▶ PROBLEM DESCRIPTION
Reading down the listing below, count the lines where the word "Python" shows up, then give only that count.

▶ GIVEN RECORDS
┌──

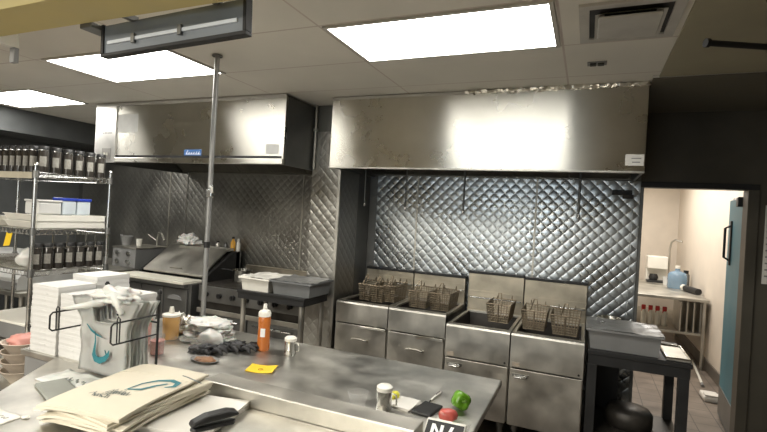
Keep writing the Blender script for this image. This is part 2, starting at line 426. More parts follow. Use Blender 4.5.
# ================================================================== FRYERS
def fryer(x0, x1, yf, zt, zp, style, label, bs_top):
    yb = 4.55; xc = (x0 + x1) / 2
    t = thing('deep_fryer', label, 'fryer', (xc, (yf + yb) / 2, 0), 'deep fryers under the hood')
    x0 += .004; x1 -= .004
    # cabinet shell
    part('cabinet', G().box(x0, x0 + .02, yf + .02, yb, .20, zt - .03).box(x1 - .02, x1, yf + .02, yb, .20, zt - .03)
         .box(x0 + .02, x1 - .02, yb - .02, yb, .2, zt - .03).box(x0 + .02, x1 - .02, yf + .02, yb - .02, .2, .22), STEELF, t)
    # control panel at the front with a rolled top edge
    part('front_panel', G().prism([(yf, zp + .004), (yf, zt - .02), (yf + .008, zt - .006), (yf + .03, zt), (yf + .085, zt - .004), (yf + .085, zt - .05), (yf + .03, zp + .004)], 'x', x0, x1, .002), STEELF, t)
    d = part('door', G().box(x0 + .004, x1 - .004, yf - .003, yf + .018, .195, zp - .006, .004), STEELF, t)
    if style == 'left':
        g = G().tube([(xc - .075, yf - .004, zp - .135), (xc - .07, yf - .026, zp - .130), (xc - .03, yf - .030, zp - .122), (xc + .03, yf - .030, zp - .122), (xc + .07, yf - .026, zp - .130), (xc + .075, yf - .004, zp - .135)], .008, 8)
        part('handle', g, STEELF, d)
        part('drain_lip', G().box(xc + .01, x1 - .008, yf - .022, yf, zp - .025, zp - .002, .004), STEEL, t, 'bright folded lip')
    else:
        xh = x0 + .085
        part('handle', G().tube([(xh - .045, yf - .003, zp - .055), (xh - .042, yf - .025, zp - .062), (xh + .042, yf - .025, zp - .062), (xh + .045, yf - .003, zp - .055)], .007, 8).box(xh - .06, xh + .06, yf - .006, yf - .002, zp - .062, zp - .04), CHROME, d)
        part('rating_plate', G().box(x0 + .018, x0 + .075, yf - .003, yf + .001, zp + .012, zp + .045), mat('plate_' + str(len(MATS)), (.35, .30, .24), .5), t)
        part('screw', G().cyl((x1 - .03, yf - .004, zp + .025), (x1 - .03, yf + .004, zp + .025), .008, 10), BLACK, t)
    # vat: rim, sloping walls, oil
    ya = yf + .085; ye = yb - .07
    g = G().box(x0, x0 + .028, ya, ye, zt - .05, zt - .004, .004).box(x1 - .028, x1, ya, ye, zt - .05, zt - .004, .004).box(x0, x1, ye, yb, zt - .05, zt + .0, .004)
    part('vat_rim', g, STEELF, t)
    v = G(); zo = zt - .16
    a = [(x0 + .028, ya), (x1 - .028, ya), (x1 - .028, ye), (x0 + .028, ye)]
    b = [(x0 + .05, ya + .03), (x1 - .05, ya + .03), (x1 - .05, ye - .02), (x0 + .05, ye - .02)]
    A = [v.bm.verts.new((p[0], p[1], zt - .02)) for p in a]; B = [v.bm.verts.new((p[0], p[1], zo - .03)) for p in b]
    for i in range(4): v.bm.faces.new((A[i], A[(i + 1) % 4], B[(i + 1) % 4], B[i]))
    v.bm.faces.new(B)
    part('vat', v, GREASE, t)
    part('oil', G().box(x0 + .047, x1 - .047, ya + .026, ye - .018, zo - .025, zo - .005), OIL, t)
    # backsplash with hanger rail and dark flue cap
    part('backsplash', G().box(x0, x1, yb - .045, yb, zt, bs_top - .022, .003).box(x0, x1, yb - .052, yb - .04, zt + .17, zt + .182), BSPL, t)
    part('flue_cap', G().box(x0 - .002, x1 + .002, yb - .06, yb + .02, bs_top - .022, bs_top, .003), BLACK, t)
    part('basket_rail', G().tube([(x0 + .02, yb - .045, zt + .12), (x0 + .02, yb - .085, zt + .125), (x1 - .02, yb - .085, zt + .125), (x1 - .02, yb - .045, zt + .12)], .006, 8), CHROME, t)
    for sx in (x0 + .05, x1 - .05):
        for sy in (yf + .07, yb - .07):
            part('leg', G().lathe([(.028, .2), (.028, .14), (.020, .13), (.020, .02), (.028, .015), (.028, 0), (0, 0)], (sx, sy, 0), 12), DSTEEL, t)
    return t
fryer(-2.08, -1.56, 3.87, .945, .748, 'left', 'steel deep fryer at the far left, beside the pillar', 1.205)
fryer(-1.56, -1.037, 3.87, .945, .742, 'left', 'second deep fryer from the pillar, with a bright drawer lip', 1.205)
fryer(-1.012, -.497, 3.775, .90, .632, 'right', 'third deep fryer from the pillar, with one basket resting in it', 1.265)
fryer(-.497, .033, 3.775, .90, .634, 'right', 'rightmost deep fryer, next to the black stand with a tub', 1.255)

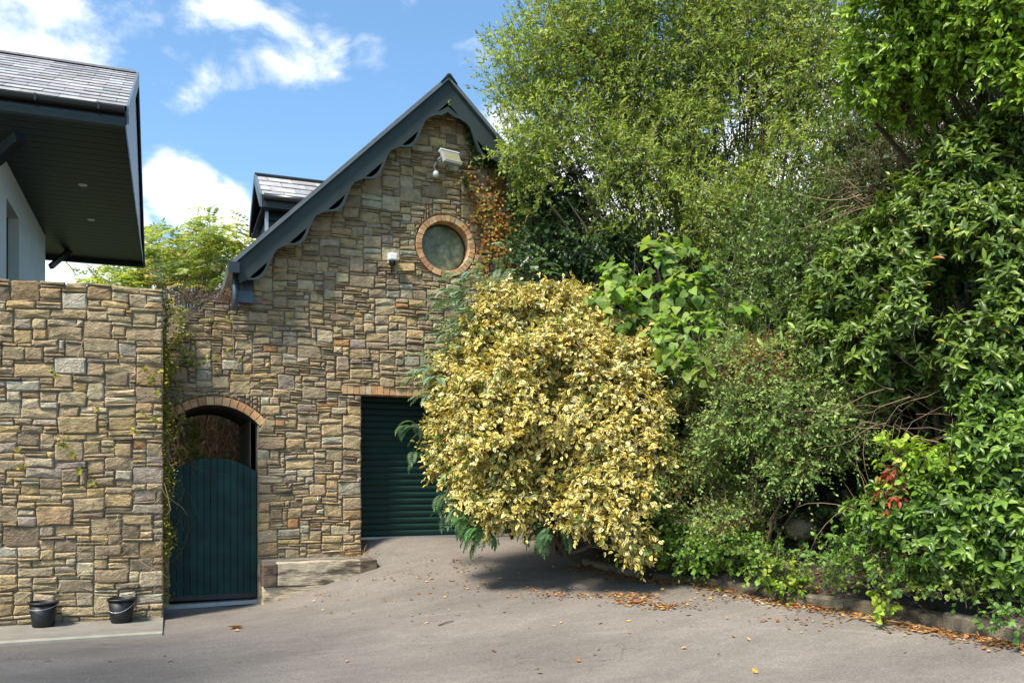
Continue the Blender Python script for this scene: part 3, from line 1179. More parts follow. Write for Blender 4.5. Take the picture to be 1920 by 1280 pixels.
# end face of the wall: stones on the return
mbr = MB()
z = WZ0
while z < WZ1 - .05:
    h = rng.uniform(.12, .26); h = min(h, WZ1 - z)
    y = YW + .01
    while y < YW + .5:
        w = rng.uniform(.2, .35); w = min(w, YW + .52 - y)
        if w < .05: break
        mbr.box(WX1 - .04, WX1 - .004 + rng.uniform(0, .008), y + .004, y + w - .008, z + .005, z + h - .006, stone_col(rng))
        y += w
    z += h
o = mbr.build('return_stones', M['stone'], gwall); o['kind'] = 'stuff'
# concrete apron in front of the wall
cy0 = 10.05
cz = WZ0
mb = MB()
mb.prism([(WXL - 3, YW - .001, cz), (WX1, YW - .001, cz), (WX1, cy0, cz - .003), (WXL - 3, cy0 - .12, cz)], (0, 0, -.35))
ap = mb.build('concrete_apron', M['concrete'], None, own=True); tag(ap, kind='structure', label='grey concrete strip along the foot of the garden wall')
mb = MB()
mb.prism([(WXL - 3, cy0 - .005 - .12, cz + .004), (WX1 - .002, cy0 - .005, cz + .001), (WX1 - .002, cy0 + .12, cz + .004), (WXL - 3, cy0 + .02, cz + .007)], (0, 0, -.30))
mb.build('pale_edge', M['concrete_pale'], ap)

# ------------------------------------------------------------------ gate
gz0 = onY(400, 1130, YF).z + .02
gx0, gx1 = acx - ahw + .012, acx + ahw - .012
gzs = onY(483, 884, YF).z; gzc = onY(400, 858, YF).z
gate = empty('garden_gate', (acx, YF + .05, gz0), 'dark green boarded gate with arched top in the stone archway', 'gate')
n = 13; w = (gx1 - gx0) / n
for i in range(n):
    a, b = gx0 + i * w + .0008, gx0 + (i + 1) * w - .0008
    def topz(x):
        t = (x - acx) / (gx1 - gx0) * 2
        return gzc - (gzc - gzs) * abs(t) ** 2.0
    bot = gz0 + .085
    g = .0045
    y0 = YF + .05 + rng.uniform(-.001, .002)
    V = [(a, y0 + g, bot), (a + g, y0, bot), (b - g, y0, bot), (b, y0 + g, bot), (b, y0 + .03, bot), (a, y0 + .03, bot),
         (a, y0 + g, topz(a)), (a + g, y0, topz(a + g)), (b - g, y0, topz(b - g)), (b, y0 + g, topz(b)), (b, y0 + .03, topz(b)), (a, y0 + .03, topz(a))]
    F = [(0, 1, 7, 6), (1, 2, 8, 7), (2, 3, 9, 8), (3, 4, 10, 9), (4, 5, 11, 10), (5, 0, 6, 11), (0, 5, 4, 3, 2, 1), (6, 7, 8, 9, 10, 11)]
    mesh('plank', V, F, M['gate'], gate, col=np.array([1, 1, 1]) * rng.uniform(.75, 1.3), own=True)
mb = MB()
for z in (gz0 + .25, gz0 + 1.25): mb.box(gx0 + .02, gx1 - .02, YF + .082, YF + .12, z, z + .1)
mb.build('ledge', M['gate'], gate)
mb = MB(); mb.box(gx0, gx1, YF + .052, YF + .08, gz0 + .02, gz0 + .084, (.2, .2, .2)); mb.build('bottom_rail', M['trim'], gate)  # dark bar stands in for the shaded gap under the planks
mb = MB(); mb.prism([(gx0 - .1, YF - .03, gz0 - .02), (gx1 + .012, YF - .03, gz0), (gx1 + .012, YF + .12, gz0), (gx0 - .1, YF + .12, gz0 - .02)], (0, 0, -.05)); tag(mb.build('gate_sill', M['metal'], None, own=True), 'thin metal sill under the green gate', 'sill')
mb = MB(); mb.box(acx + ahw - .002, acx + ahw + .045, YF - .10, YF - .03, gz0 - .05, gz0 + .52); tag(mb.build('timber_post', M['wood'], None, own=True), 'short weathered timber post at the right foot of the gate', 'post')

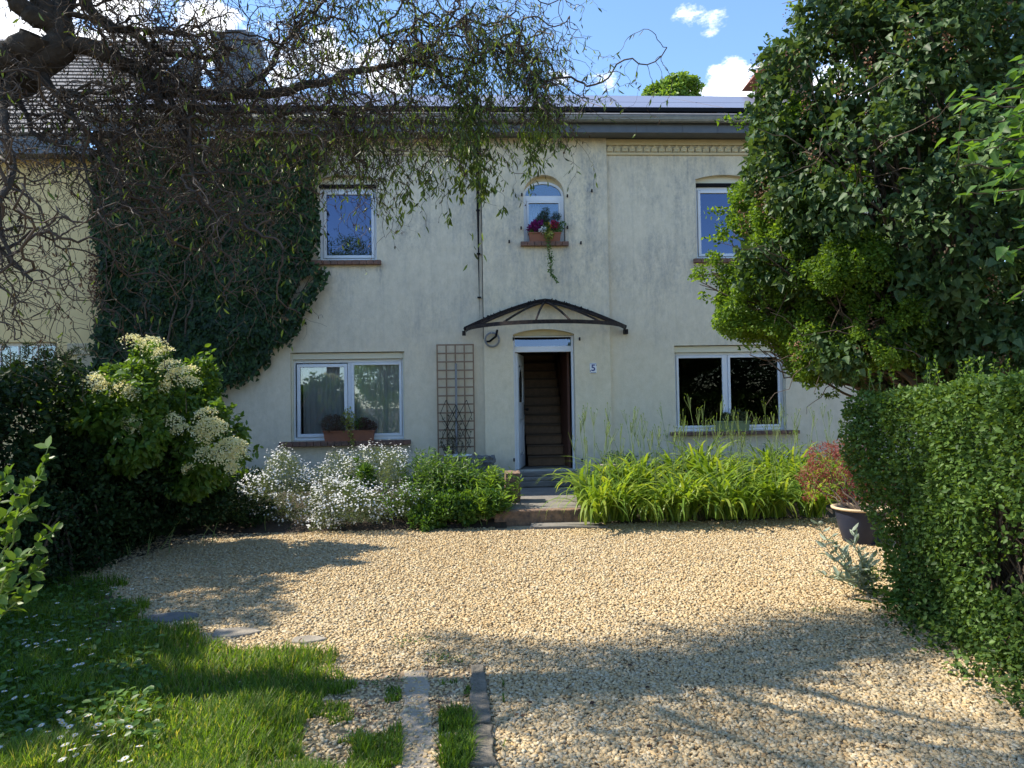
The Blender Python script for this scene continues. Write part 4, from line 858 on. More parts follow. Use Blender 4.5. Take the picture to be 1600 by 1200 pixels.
# weeds and saplings at the hedge foot
wd = thing('hedge_foot_weeds', 'leafy green weeds creeping from the hedge foot over the gravel edge', 'weeds', G(1400, 960))
wp = []; 
for (px, py, r, h) in [(1345, 930, .18, .25), (1370, 965, .2, .25), (1400, 990, .2, .22), (1440, 1020, .2, .2), (1490, 1060, .2, .16), (1550, 1095, .2, .12), (1330, 905, .16, .10), (1420, 960, .25, .35), (1480, 1010, .25, .3), (1545, 1060, .2, .2), (1595, 1120, .15, .1)]:
    g = G(px, py); n = 170; q = rng.normal(size=(n, 3))*[r*.4, r*.4, 0]+g+[.12, 0, 0]; q[:, 2] = h*rng.random(n)**1.2; wp.append(q)
wp = np.concatenate(wp); leaves('foliage', wp, unit(rdir(len(wp))+[-.3, -.3, .2]), unit(rdir(len(wp))*.6+[0, -.3, 1]), .022+.022*rng.random(len(wp)), T_OVAL, M['hedge'], wd, width=1.2)
g = G(1395, 970); n = 14; q = np.tile(g, (n, 1))+rng.normal(size=(n, 3))*[.08, .05, 0]+[0, 0, .14]; leaves('broad_leaf', q, unit(np.stack([rng.normal(size=n)-.5, rng.normal(size=n)*.5-.5, .25*np.ones(n)], 1)), unit(rdir(n)*.3+[0, 0, 1]), .15, T_OVAL, M['dogwood'], wd)
# silvery rose campion
sv = thing('silver_campion', 'grey silvery stemmed plant leaning out from the hedge end over gravel', 'plant', G(1345, 925))
its = []; lp = []; lt_ = []; bs_ = G(1352, 925)
for (px, py) in [(1278, 818), (1285, 850), (1300, 838), (1318, 865), (1335, 850), (1345, 868), (1355, 880), (1310, 900), (1296, 868), (1365, 870), (1330, 830), (1322, 905), (1342, 890), (1290, 900)]:
    dd = 5.55+rng.uniform(-.15, .15); e = D(px, py, dd); a = bs_+rng.normal(size=3)*[.05, .05, 0]; p, r = limb(a, e, .005, .003, 12, .05); its.append((p, r))
    for i in range(2, 12):
        for s_ in (0, 1):
            dr = rdir(1)[0]; dr[2] = abs(dr[2])*.6+.2; lp.append(p[i]); lt_.append(dr)
branches('stem', its, M['silver'], sv, 5); lp = np.array(lp); leaves('foliage', lp, np.array(lt_), rdir(len(lp))+[0, 0, .5], .05+.055*rng.random(len(lp)), T_OVAL, M['silver'], sv, width=.55)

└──

▶ CORRECT RESPONSE
2